How do you measure the cost or energy usage?

It’s no secret that there are challenges when it comes to quantifying CDN energy usage and much of this is due to a lack of consistency across the industry. The three main discrepancy factors to consider include:

  1. Energy consumption of different technologies are totaled and tracked in an inconsistent way. Instantaneous load and memory impact CPUs and the industry has yet to decide how to measure – whether it’s measuring transport by volume or by capacity. 
  2. There are networks that connect internal and external servers. In traditional, non-shared environments, servers can be turned off to lower energy costs. However, servers that are shared internally (multi-tenancy) and externally (connected over the Internet) are connected via a network and that network cannot be shut down.
  3. Content that is thought to be more essential than others and in some cases, is mandated to be delivered. Think of natural disaster warnings for example.

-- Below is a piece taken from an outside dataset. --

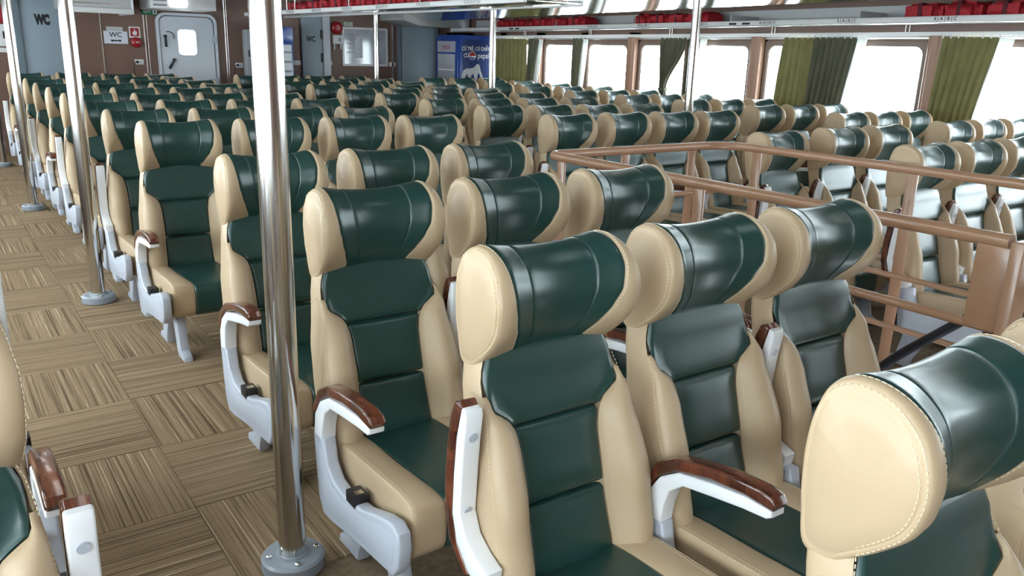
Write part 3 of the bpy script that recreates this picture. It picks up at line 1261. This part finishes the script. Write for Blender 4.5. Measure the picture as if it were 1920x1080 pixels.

This content is traditionally stored in cache on an edge server and future requests for that content will be served up via that cache which can reduce energy usage because it’s not downloaded from its origin every time. The challenge here is that the cache uses energy as well.

To overcome these challenges, an industry-wide consensus needs to be reached. Organizations like The Greening of Streaming are focused on helping create unified thinking around end-to-end energy efficiency in the technical supply chain that underpins streaming services.

As the industry standardizes its measuring methods savings will become evident, meanwhile we will continue to deliver the “hot pizza” how and when it’s demanded!